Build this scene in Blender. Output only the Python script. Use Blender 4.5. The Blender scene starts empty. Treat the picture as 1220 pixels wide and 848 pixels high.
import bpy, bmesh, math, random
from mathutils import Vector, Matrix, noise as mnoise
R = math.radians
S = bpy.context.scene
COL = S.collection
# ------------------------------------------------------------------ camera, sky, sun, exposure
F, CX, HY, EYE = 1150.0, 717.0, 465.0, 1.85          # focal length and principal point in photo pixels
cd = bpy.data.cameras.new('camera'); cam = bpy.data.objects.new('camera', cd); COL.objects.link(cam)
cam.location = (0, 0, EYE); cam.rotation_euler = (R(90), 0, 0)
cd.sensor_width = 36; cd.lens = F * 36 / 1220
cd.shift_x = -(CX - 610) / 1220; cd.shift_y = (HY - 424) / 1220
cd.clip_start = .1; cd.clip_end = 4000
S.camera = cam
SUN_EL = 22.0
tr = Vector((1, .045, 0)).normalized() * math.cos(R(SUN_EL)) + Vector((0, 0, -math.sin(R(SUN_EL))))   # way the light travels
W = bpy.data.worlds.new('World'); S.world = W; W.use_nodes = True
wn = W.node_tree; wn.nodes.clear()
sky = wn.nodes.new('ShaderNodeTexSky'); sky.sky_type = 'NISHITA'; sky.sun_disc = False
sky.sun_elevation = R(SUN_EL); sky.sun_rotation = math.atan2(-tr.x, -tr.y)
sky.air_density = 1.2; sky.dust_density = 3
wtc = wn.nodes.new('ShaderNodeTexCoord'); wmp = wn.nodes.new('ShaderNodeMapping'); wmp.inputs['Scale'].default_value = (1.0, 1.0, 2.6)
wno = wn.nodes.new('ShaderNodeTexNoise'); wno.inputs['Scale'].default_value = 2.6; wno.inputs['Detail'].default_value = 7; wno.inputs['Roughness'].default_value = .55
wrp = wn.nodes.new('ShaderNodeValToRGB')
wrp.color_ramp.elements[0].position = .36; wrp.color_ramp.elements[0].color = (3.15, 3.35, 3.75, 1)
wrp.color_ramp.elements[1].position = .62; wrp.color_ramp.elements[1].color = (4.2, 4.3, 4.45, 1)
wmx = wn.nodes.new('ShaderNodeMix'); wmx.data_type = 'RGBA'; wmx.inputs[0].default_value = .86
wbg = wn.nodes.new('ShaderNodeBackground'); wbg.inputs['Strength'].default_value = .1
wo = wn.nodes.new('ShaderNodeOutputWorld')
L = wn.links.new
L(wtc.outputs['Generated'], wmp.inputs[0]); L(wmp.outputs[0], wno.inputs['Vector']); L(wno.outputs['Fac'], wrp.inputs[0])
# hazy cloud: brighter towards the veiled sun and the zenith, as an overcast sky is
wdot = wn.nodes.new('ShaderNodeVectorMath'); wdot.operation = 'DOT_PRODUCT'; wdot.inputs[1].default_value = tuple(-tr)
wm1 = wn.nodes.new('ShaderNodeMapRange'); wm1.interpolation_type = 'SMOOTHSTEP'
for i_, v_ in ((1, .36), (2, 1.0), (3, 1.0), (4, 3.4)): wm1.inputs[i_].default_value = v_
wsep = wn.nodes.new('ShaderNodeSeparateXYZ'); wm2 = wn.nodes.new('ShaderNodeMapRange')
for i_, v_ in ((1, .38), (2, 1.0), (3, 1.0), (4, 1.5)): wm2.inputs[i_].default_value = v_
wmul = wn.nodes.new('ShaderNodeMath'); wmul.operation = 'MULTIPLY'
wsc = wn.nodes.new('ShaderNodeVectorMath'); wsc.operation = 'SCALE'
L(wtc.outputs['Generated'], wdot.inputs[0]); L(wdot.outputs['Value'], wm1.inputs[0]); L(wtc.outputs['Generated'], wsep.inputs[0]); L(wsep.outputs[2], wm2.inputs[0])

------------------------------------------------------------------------

§ Exercise instructions:
Give back the whole listing exactly as it reads.

§ Solved problem:
Build this scene in Blender. Output only the Python script. Use Blender 4.5. The Blender scene starts empty. Treat the picture as 1220 pixels wide and 848 pixels high.
import bpy, bmesh, math, random
from mathutils import Vector, Matrix, noise as mnoise
R = math.radians
S = bpy.context.scene
COL = S.collection
# ------------------------------------------------------------------ camera, sky, sun, exposure
F, CX, HY, EYE = 1150.0, 717.0, 465.0, 1.85          # focal length and principal point in photo pixels
cd = bpy.data.cameras.new('camera'); cam = bpy.data.objects.new('camera', cd); COL.objects.link(cam)
cam.location = (0, 0, EYE); cam.rotation_euler = (R(90), 0, 0)
cd.sensor_width = 36; cd.lens = F * 36 / 1220
cd.shift_x = -(CX - 610) / 1220; cd.shift_y = (HY - 424) / 1220
cd.clip_start = .1; cd.clip_end = 4000
S.camera = cam
SUN_EL = 22.0
tr = Vector((1, .045, 0)).normalized() * math.cos(R(SUN_EL)) + Vector((0, 0, -math.sin(R(SUN_EL))))   # way the light travels
W = bpy.data.worlds.new('World'); S.world = W; W.use_nodes = True
wn = W.node_tree; wn.nodes.clear()
sky = wn.nodes.new('ShaderNodeTexSky'); sky.sky_type = 'NISHITA'; sky.sun_disc = False
sky.sun_elevation = R(SUN_EL); sky.sun_rotation = math.atan2(-tr.x, -tr.y)
sky.air_density = 1.2; sky.dust_density = 3
wtc = wn.nodes.new('ShaderNodeTexCoord'); wmp = wn.nodes.new('ShaderNodeMapping'); wmp.inputs['Scale'].default_value = (1.0, 1.0, 2.6)
wno = wn.nodes.new('ShaderNodeTexNoise'); wno.inputs['Scale'].default_value = 2.6; wno.inputs['Detail'].default_value = 7; wno.inputs['Roughness'].default_value = .55
wrp = wn.nodes.new('ShaderNodeValToRGB')
wrp.color_ramp.elements[0].position = .36; wrp.color_ramp.elements[0].color = (3.15, 3.35, 3.75, 1)
wrp.color_ramp.elements[1].position = .62; wrp.color_ramp.elements[1].color = (4.2, 4.3, 4.45, 1)
wmx = wn.nodes.new('ShaderNodeMix'); wmx.data_type = 'RGBA'; wmx.inputs[0].default_value = .86
wbg = wn.nodes.new('ShaderNodeBackground'); wbg.inputs['Strength'].default_value = .1
wo = wn.nodes.new('ShaderNodeOutputWorld')
L = wn.links.new
L(wtc.outputs['Generated'], wmp.inputs[0]); L(wmp.outputs[0], wno.inputs['Vector']); L(wno.outputs['Fac'], wrp.inputs[0])
# hazy cloud: brighter towards the veiled sun and the zenith, as an overcast sky is
wdot = wn.nodes.new('ShaderNodeVectorMath'); wdot.operation = 'DOT_PRODUCT'; wdot.inputs[1].default_value = tuple(-tr)
wm1 = wn.nodes.new('ShaderNodeMapRange'); wm1.interpolation_type = 'SMOOTHSTEP'
for i_, v_ in ((1, .36), (2, 1.0), (3, 1.0), (4, 3.4)): wm1.inputs[i_].default_value = v_
wsep = wn.nodes.new('ShaderNodeSeparateXYZ'); wm2 = wn.nodes.new('ShaderNodeMapRange')
for i_, v_ in ((1, .38), (2, 1.0), (3, 1.0), (4, 1.5)): wm2.inputs[i_].default_value = v_
wmul = wn.nodes.new('ShaderNodeMath'); wmul.operation = 'MULTIPLY'
wsc = wn.nodes.new('ShaderNodeVectorMath'); wsc.operation = 'SCALE'
L(wtc.outputs['Generated'], wdot.inputs[0]); L(wdot.outputs['Value'], wm1.inputs[0]); L(wtc.outputs['Generated'], wsep.inputs[0]); L(wsep.outputs[2], wm2.inputs[0])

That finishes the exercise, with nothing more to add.